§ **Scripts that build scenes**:
++++++++++++++++++++

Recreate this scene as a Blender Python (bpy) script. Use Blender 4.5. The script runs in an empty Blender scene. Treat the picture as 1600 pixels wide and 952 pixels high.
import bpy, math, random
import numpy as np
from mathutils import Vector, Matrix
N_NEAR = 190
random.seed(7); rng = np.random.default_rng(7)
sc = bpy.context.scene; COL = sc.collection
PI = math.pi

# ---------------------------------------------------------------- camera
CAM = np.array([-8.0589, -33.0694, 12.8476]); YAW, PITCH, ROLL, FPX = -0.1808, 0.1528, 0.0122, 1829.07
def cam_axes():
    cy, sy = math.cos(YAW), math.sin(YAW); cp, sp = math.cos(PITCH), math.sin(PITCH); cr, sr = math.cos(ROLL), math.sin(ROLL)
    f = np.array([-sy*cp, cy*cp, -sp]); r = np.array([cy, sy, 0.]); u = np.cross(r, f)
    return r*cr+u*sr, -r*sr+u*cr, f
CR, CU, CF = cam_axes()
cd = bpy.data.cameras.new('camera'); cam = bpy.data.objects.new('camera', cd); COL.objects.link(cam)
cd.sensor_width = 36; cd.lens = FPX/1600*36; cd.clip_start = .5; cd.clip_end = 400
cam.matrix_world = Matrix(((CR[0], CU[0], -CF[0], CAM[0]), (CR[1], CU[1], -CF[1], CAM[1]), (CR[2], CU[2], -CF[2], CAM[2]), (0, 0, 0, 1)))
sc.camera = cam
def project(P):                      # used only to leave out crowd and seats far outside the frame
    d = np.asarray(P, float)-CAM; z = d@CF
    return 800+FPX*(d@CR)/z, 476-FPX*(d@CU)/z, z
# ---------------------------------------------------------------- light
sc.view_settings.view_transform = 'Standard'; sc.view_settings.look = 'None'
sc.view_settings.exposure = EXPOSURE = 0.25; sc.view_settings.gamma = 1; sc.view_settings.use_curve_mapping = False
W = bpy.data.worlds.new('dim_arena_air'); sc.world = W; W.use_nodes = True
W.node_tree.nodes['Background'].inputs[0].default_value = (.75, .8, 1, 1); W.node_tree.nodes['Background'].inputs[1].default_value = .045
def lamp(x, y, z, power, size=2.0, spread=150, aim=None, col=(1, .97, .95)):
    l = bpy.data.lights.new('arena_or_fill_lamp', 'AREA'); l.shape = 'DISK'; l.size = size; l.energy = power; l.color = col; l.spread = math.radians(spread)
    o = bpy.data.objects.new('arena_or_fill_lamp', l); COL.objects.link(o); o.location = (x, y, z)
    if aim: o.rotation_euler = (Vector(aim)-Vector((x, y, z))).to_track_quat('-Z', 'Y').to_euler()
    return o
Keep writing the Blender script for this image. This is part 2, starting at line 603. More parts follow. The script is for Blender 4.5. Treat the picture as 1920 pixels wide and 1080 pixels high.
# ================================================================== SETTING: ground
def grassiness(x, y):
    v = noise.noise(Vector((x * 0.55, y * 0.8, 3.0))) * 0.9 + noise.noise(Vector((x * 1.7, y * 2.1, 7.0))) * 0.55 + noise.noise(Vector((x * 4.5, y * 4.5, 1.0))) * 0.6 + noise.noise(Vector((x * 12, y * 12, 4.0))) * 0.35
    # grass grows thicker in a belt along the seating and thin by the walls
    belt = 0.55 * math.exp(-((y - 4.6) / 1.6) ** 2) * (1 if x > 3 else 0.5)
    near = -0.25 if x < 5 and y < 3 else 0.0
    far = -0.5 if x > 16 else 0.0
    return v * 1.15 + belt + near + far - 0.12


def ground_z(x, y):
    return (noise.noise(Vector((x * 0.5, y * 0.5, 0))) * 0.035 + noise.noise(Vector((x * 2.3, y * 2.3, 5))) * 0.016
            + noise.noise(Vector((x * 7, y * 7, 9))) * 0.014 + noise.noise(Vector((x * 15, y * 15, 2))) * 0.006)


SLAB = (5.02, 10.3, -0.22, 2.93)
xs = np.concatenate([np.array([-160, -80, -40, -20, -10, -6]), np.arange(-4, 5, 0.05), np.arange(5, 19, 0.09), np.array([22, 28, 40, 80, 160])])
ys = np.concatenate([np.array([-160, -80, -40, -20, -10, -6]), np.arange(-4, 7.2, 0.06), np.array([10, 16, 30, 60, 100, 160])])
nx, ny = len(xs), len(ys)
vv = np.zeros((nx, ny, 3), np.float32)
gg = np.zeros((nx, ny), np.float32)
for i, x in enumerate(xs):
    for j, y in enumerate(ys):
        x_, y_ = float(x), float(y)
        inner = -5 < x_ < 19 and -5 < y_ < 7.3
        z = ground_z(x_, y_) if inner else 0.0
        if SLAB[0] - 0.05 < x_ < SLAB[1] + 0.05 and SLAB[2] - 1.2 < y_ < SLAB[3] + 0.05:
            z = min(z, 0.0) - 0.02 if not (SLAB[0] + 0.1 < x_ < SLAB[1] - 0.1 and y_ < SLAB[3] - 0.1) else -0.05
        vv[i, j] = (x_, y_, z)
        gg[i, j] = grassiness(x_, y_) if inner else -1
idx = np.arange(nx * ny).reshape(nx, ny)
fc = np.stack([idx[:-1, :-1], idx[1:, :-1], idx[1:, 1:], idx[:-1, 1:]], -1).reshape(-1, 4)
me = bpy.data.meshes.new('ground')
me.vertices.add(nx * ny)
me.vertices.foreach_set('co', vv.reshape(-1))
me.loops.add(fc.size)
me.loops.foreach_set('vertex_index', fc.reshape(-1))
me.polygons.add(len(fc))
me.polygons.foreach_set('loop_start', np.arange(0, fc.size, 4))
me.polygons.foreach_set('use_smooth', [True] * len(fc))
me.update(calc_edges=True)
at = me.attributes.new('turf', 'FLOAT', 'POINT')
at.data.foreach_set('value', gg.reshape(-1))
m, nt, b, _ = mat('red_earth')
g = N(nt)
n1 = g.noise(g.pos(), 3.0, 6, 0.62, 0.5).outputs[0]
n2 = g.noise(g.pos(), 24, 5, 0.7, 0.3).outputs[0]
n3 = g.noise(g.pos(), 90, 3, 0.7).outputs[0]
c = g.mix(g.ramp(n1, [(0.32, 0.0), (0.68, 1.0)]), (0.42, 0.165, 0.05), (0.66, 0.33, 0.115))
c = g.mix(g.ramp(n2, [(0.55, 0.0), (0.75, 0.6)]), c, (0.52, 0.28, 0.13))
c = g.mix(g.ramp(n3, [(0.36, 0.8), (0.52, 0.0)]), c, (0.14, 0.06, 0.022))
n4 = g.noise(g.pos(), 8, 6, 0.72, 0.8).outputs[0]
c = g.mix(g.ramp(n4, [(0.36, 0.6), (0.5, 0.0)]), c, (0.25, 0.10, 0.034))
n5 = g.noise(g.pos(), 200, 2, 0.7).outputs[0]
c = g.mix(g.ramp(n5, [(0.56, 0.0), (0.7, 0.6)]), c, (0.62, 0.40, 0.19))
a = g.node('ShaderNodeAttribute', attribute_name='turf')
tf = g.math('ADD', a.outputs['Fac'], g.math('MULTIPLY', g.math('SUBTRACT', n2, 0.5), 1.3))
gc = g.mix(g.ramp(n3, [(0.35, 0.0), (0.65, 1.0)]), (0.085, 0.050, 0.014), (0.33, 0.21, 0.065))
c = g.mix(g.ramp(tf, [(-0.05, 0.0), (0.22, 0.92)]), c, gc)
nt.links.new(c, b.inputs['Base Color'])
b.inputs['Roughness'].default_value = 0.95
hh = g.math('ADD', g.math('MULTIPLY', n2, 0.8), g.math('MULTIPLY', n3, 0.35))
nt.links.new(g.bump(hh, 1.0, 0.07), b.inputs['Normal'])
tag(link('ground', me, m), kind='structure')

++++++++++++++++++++

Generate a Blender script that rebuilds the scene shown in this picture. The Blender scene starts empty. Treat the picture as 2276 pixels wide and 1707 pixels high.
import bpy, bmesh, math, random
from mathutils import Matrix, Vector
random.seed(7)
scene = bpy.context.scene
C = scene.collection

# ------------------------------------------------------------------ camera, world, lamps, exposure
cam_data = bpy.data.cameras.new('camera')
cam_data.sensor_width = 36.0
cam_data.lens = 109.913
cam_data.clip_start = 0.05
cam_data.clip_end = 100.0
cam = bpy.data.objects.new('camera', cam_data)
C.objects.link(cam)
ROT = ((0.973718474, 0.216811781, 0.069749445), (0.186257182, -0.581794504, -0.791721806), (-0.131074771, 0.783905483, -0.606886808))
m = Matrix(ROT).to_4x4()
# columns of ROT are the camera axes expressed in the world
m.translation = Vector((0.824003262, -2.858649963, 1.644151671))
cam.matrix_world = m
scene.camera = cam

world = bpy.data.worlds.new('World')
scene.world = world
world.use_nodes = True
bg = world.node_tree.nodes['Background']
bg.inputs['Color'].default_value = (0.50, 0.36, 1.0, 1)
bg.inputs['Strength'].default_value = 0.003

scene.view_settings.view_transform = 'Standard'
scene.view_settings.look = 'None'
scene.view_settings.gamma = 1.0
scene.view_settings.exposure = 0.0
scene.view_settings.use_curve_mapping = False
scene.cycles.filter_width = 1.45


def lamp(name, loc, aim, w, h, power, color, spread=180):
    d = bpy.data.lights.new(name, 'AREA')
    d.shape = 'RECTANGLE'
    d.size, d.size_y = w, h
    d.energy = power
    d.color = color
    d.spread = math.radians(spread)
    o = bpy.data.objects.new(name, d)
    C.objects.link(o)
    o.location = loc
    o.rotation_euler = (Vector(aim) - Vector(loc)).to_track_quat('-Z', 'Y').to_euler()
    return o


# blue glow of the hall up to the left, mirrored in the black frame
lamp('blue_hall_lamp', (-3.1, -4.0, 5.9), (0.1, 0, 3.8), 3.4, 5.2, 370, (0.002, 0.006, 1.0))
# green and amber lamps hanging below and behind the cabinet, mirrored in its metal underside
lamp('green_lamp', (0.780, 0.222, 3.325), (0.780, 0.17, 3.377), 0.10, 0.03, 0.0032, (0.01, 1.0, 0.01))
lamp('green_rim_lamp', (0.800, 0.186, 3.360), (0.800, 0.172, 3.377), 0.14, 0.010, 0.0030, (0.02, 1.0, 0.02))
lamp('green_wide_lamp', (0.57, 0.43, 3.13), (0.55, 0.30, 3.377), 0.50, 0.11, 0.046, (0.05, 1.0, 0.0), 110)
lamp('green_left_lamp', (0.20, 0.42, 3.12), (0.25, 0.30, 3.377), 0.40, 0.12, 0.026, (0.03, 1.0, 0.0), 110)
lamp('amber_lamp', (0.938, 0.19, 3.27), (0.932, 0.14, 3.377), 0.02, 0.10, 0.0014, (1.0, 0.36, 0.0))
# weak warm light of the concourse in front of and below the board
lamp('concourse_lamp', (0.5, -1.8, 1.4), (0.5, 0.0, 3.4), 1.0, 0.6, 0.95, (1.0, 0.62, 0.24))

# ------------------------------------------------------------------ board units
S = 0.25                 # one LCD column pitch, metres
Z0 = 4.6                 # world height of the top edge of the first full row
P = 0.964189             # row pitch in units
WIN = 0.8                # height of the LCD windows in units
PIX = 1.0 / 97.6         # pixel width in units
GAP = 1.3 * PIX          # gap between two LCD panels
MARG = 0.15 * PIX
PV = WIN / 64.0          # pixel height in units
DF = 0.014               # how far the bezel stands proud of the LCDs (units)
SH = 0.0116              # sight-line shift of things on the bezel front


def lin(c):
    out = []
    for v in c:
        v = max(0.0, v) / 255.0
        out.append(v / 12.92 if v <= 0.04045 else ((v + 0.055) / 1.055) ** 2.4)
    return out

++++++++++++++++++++

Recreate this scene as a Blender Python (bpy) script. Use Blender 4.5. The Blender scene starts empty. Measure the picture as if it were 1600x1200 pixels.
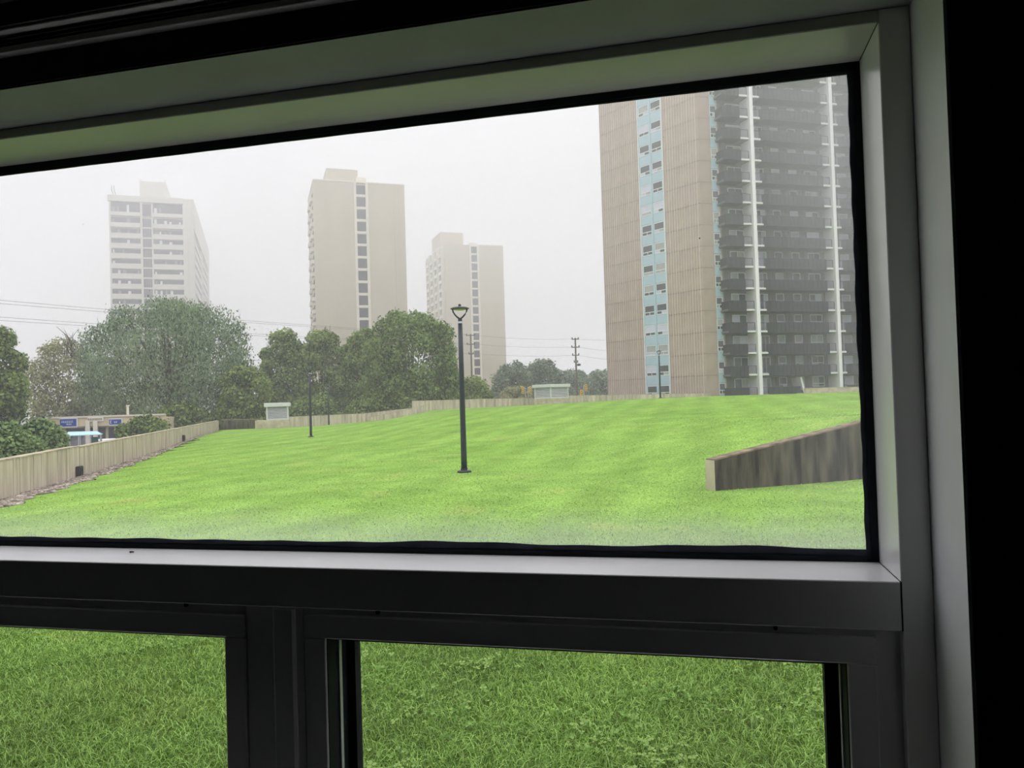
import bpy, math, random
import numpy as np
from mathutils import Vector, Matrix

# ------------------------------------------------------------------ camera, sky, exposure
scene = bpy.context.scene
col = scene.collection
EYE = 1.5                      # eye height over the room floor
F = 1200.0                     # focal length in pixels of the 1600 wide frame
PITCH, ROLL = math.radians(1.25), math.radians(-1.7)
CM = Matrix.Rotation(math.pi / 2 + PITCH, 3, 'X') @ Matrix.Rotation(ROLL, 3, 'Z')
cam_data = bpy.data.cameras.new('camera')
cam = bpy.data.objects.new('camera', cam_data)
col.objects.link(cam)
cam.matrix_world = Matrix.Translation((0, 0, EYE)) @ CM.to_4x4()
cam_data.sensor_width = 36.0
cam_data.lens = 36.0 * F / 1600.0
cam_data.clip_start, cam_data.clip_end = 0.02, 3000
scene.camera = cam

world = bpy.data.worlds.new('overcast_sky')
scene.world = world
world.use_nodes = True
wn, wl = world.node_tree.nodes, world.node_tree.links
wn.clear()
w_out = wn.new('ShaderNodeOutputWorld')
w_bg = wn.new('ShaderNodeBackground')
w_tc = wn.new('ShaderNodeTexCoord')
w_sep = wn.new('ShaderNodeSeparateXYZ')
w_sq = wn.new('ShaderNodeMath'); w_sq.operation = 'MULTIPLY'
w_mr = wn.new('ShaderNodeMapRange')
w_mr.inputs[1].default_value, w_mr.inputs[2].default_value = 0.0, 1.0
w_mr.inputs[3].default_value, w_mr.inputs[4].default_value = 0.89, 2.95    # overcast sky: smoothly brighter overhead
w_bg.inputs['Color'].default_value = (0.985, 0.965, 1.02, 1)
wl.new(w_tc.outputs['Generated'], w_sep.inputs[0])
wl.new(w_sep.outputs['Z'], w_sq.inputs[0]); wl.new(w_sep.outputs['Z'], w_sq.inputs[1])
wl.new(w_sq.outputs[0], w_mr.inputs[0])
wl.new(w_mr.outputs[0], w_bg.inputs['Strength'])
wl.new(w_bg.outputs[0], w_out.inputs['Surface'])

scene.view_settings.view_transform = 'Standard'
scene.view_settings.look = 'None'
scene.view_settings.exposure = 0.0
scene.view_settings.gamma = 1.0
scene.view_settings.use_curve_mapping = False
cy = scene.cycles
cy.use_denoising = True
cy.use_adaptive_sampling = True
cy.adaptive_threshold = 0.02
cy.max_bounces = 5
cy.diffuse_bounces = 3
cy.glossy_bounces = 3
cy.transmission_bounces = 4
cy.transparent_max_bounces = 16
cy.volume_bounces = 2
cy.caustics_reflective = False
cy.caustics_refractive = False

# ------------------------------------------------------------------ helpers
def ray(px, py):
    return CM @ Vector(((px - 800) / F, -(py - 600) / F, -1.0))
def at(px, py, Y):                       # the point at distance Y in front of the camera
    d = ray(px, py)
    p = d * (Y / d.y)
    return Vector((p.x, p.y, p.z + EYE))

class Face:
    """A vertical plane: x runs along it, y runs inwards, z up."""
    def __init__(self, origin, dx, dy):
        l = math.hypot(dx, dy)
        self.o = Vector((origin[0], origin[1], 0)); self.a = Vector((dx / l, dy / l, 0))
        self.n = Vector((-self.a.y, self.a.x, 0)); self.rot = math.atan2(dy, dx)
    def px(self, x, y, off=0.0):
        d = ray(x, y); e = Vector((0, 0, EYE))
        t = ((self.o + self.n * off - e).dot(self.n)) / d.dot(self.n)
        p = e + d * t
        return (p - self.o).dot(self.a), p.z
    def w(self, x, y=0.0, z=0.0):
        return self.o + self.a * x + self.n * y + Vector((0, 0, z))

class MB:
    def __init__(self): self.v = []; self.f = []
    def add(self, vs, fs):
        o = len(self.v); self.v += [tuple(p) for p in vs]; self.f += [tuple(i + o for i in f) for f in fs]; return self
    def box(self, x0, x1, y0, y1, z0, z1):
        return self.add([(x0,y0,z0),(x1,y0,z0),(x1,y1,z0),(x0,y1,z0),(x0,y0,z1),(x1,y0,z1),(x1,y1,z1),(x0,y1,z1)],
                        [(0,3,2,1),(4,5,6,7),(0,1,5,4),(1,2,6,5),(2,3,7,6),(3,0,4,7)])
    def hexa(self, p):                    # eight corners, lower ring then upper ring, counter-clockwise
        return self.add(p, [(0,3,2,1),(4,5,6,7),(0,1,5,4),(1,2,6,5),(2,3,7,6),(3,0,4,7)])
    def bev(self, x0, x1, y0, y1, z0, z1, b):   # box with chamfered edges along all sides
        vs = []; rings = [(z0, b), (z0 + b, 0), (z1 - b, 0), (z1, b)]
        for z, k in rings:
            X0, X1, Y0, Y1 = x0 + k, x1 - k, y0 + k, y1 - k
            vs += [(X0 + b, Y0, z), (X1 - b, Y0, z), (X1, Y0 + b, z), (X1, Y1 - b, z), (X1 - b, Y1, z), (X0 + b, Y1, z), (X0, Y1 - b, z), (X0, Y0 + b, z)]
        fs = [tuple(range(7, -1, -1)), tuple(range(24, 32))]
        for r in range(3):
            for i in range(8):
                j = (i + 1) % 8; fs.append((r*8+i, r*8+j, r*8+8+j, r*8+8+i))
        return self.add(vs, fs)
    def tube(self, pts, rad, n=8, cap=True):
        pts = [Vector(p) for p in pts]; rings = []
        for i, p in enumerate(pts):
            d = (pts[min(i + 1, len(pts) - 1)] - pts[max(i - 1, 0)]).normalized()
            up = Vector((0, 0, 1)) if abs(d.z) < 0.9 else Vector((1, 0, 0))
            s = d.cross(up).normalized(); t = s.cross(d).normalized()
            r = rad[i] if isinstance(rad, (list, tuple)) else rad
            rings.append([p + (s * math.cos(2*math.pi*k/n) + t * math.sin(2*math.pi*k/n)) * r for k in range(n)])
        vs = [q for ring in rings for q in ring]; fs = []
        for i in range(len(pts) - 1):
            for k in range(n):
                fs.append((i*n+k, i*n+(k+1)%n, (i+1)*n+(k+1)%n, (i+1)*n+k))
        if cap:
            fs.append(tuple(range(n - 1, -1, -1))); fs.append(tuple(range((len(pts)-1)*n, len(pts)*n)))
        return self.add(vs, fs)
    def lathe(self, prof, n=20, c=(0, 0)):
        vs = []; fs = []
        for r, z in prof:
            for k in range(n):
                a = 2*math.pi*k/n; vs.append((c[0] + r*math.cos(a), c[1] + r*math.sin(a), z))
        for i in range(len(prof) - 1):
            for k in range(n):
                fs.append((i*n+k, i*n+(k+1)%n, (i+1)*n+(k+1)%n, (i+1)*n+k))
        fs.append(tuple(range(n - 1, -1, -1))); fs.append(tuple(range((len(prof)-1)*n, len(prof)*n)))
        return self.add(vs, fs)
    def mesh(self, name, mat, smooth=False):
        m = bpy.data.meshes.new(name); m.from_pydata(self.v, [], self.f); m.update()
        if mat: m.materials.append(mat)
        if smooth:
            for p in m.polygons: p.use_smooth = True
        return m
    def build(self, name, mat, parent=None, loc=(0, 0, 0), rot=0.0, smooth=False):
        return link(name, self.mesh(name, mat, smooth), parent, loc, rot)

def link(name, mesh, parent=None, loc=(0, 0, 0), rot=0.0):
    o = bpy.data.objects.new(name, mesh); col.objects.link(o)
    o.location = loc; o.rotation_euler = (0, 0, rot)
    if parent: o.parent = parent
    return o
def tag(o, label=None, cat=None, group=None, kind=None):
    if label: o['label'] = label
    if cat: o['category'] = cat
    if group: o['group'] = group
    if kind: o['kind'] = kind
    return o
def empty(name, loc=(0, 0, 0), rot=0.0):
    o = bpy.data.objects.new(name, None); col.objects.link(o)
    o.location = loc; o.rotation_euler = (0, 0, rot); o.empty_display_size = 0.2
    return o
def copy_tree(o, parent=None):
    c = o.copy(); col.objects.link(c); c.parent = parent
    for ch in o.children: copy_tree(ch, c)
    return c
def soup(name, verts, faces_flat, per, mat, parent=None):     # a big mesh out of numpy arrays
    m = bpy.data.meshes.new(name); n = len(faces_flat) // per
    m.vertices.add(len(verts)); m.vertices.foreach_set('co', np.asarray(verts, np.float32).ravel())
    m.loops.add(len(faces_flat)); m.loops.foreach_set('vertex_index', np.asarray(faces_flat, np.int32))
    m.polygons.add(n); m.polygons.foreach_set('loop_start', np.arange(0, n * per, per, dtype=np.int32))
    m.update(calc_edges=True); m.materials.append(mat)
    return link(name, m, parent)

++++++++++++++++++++

§ **Aim**: Extract the span of lines that starts with the line containing "Generate a Blender" and ends with the line containing "scene.cycles.filter_width = 1.45". Keep it exact and add nothing.

§ **Exercise solution**:
Generate a Blender script that rebuilds the scene shown in this picture. The Blender scene starts empty. Treat the picture as 2276 pixels wide and 1707 pixels high.
import bpy, bmesh, math, random
from mathutils import Matrix, Vector
random.seed(7)
scene = bpy.context.scene
C = scene.collection

# ------------------------------------------------------------------ camera, world, lamps, exposure
cam_data = bpy.data.cameras.new('camera')
cam_data.sensor_width = 36.0
cam_data.lens = 109.913
cam_data.clip_start = 0.05
cam_data.clip_end = 100.0
cam = bpy.data.objects.new('camera', cam_data)
C.objects.link(cam)
ROT = ((0.973718474, 0.216811781, 0.069749445), (0.186257182, -0.581794504, -0.791721806), (-0.131074771, 0.783905483, -0.606886808))
m = Matrix(ROT).to_4x4()
# columns of ROT are the camera axes expressed in the world
m.translation = Vector((0.824003262, -2.858649963, 1.644151671))
cam.matrix_world = m
scene.camera = cam

world = bpy.data.worlds.new('World')
scene.world = world
world.use_nodes = True
bg = world.node_tree.nodes['Background']
bg.inputs['Color'].default_value = (0.50, 0.36, 1.0, 1)
bg.inputs['Strength'].default_value = 0.003

scene.view_settings.view_transform = 'Standard'
scene.view_settings.look = 'None'
scene.view_settings.gamma = 1.0
scene.view_settings.exposure = 0.0
scene.view_settings.use_curve_mapping = False
scene.cycles.filter_width = 1.45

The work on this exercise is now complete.